Medine döneminde inmiştir. 200 âyettir. Sûre, adını 33. âyette geçen “Âl-i İmrân” tamlamasından almıştır. Âl-i İmrân, İmrân ailesi demektir.


وَلَقَدْ صَدَقَكُمُ اللّهُ وَعْدَهُ إِذْ تَحُسُّونَهُم بِإِذْنِهِ حَتَّى إِذَا فَشِلْتُمْ وَتَنَازَعْتُمْ فِي الأَمْرِ وَعَصَيْتُم مِّن بَعْدِ مَا أَرَاكُم مَّا تُحِبُّونَ مِنكُم مَّن يُرِيدُ الدُّنْيَا وَمِنكُم مَّن يُرِيدُ الآخِرَةَ ثُمَّ صَرَفَكُمْ عَنْهُمْ لِيَبْتَلِيَكُمْ وَلَقَدْ عَفَا عَنكُمْ وَاللّهُ ذُو فَضْلٍ عَلَى الْمُؤْمِنِينَ ﴿١٥٢﴾


ÂLİ İMRÂN SURESİ 152. Ayetinin Transkripsiyonu ve Sade Meali

ve lekad sadaka-kumu allâhu va'de-hû iz tehussûne-hum bi izni-hî hattâ izâ feşiltum ve tenâza'tum fî el emri ve asaytum min ba'di mâ erâ-kum mâ tuhıbbûne min-kum men yurîdu ed dunyâ ve min-kum men yurîdu el âhirete summe sarafe-kum anhum li yebteliye-kum ve lekad afâ ankum ve allâhu zû fadlin alâ el mu'minîne
söz öbeklerinin üzerine farenizi sürükleyerek çevirilerini görebilirsiniz.
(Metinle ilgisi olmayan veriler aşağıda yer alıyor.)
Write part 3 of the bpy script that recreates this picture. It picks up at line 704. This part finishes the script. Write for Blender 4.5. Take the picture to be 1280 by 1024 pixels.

Çevirileri tablo halinde görmek için buraya tıklayın
Kelime Türkçe karşılığı
ve lekad ve andolsun
sadaka-kumu allâhu Allah size sadık kaldı
va'de-hû onun vaadi
iz tehussûne-hum onları perişan edip öldürüyordunuz
bi izni-hî onun izni ile
hattâ hatta, öyle ki, fakat
izâ feşiltum gevşeklik göstermiştiniz
ve tenâza'tum ve nizâya (anlaşmazlığa) düştünüz
fî el emri emir hakkında
ve asaytum ve isyan ettiniz
min ba'di sonradan, ...den sonra
mâ erâ-kum size gösterdiği şey
mâ tuhıbbûne sevdiğiniz şey
min-kum sizden
men kim, kimi
yurîdu diliyor, istiyor
ed dunyâ dünya
ve min-kum ve sizden
men kim, kimi
yurîdu diliyor, istiyor
el âhirete ahireti
summe sonra
sarafe-kum sizi geri çevirdi
anhum onlardan
li yebteliye-kum sizi imtihan etmek için
ve lekad ve andolsun
afâ ankum sizi affetti
ve allâhu ve Allah
zû fadlin fazlın sahibi
alâ el mu'minîne mü'minlere karşı

Andolsun ki; Allah, size olan vaadine sadık kaldı. O'nun (Allah'ın) izni ile onları perişan edip öldürüyordunuz. Fakat, Allah size sevdiğiniz şeyi (galibiyeti) gösterdikten sonra gevşeklik göstermiştiniz. Ve verilen emir hakkında nizaya (anlaşmazlığa) düştünüz ve isyan ettiniz. Sizden kiminiz dünyayı istiyordu (ganimete koştu), kiminiz ahireti istiyordu (onlar şehit olana kadar yerlerinde kaldı). Sonra sizi imtihan etmek için, sizi onlardan geri çevirdi (mağlup olup geri döndünüz) ve andolsun ki, (buna rağmen) sizi affetti. Ve Allah, mü'minlere karşı fazl sahibidir.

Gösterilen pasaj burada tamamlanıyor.